A Northeast D.C. neighborhood has arrived.

And Doug Jemal is hosting its coming-out party. Douglas Development is selling more than 6 acres of undeveloped land in the North of Massachusetts Avenue (NoMa) area.

Though it seems that the property would offer a perfect opportunity for Douglas Development, which prides itself on transforming fringe neighborhoods into destination points, NoMa has turned the corner in the developer's view.

"NoMa isn't what it was when I got there with the Peoples Drug Store," Jemal says.

In 2000, Douglas Development (www.douglasdevelop ment.com) renovated a Peoples Drug warehouse into a 350,000-square-foot office building at 64 New York Ave., which houses a couple of D.C. government agencies and the U.S. Department of Transportation. That, along with the landing of XM Satellite Radio in the neighborhood, kick-started commercial developer interest in the area.

Jemal's parcel -- which is being marketed by Cassidy & Pinkard's Bill Collins and Jayne Shister -- is zoned for commercial, retail or residential, essentially giving the buyer a blank slate.

In fact, NoMa is ready for about 16 million square feet of new development, and much of it is aligned in large swaths.
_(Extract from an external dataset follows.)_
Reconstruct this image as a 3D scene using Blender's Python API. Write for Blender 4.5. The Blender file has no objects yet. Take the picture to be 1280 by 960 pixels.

So, several large property owners with rights to build more than 1 million square feet on their plots are trying to decide how to fill in those prospective blank slates.

D.C.-based Akridge (www.akridge.com) is mulling over its options for land at 100 M St. NE that's zoned for 2 million square feet of development. Negotiations with apartment developer Archstone-Smith recently fell through, leaving Akridge to determine how to slice the land between office and residential uses.

J Street Development (www.jstreetdevelopment.com) is in a similar situation, though on a smaller scale. The D.C. real estate company has development rights for 1.1 million square feet at 60 L St. NE, where it plans to have a combination of office, retail and residential on what is now a parking lot.

While some are deciding what to build, others are putting up new offices without a lead tenant.

San Francisco-based Bristol Group made up its mind early to redevelop One NoMa Station on spec. The $800 million project will have a 1.8 million-square-foot office campus.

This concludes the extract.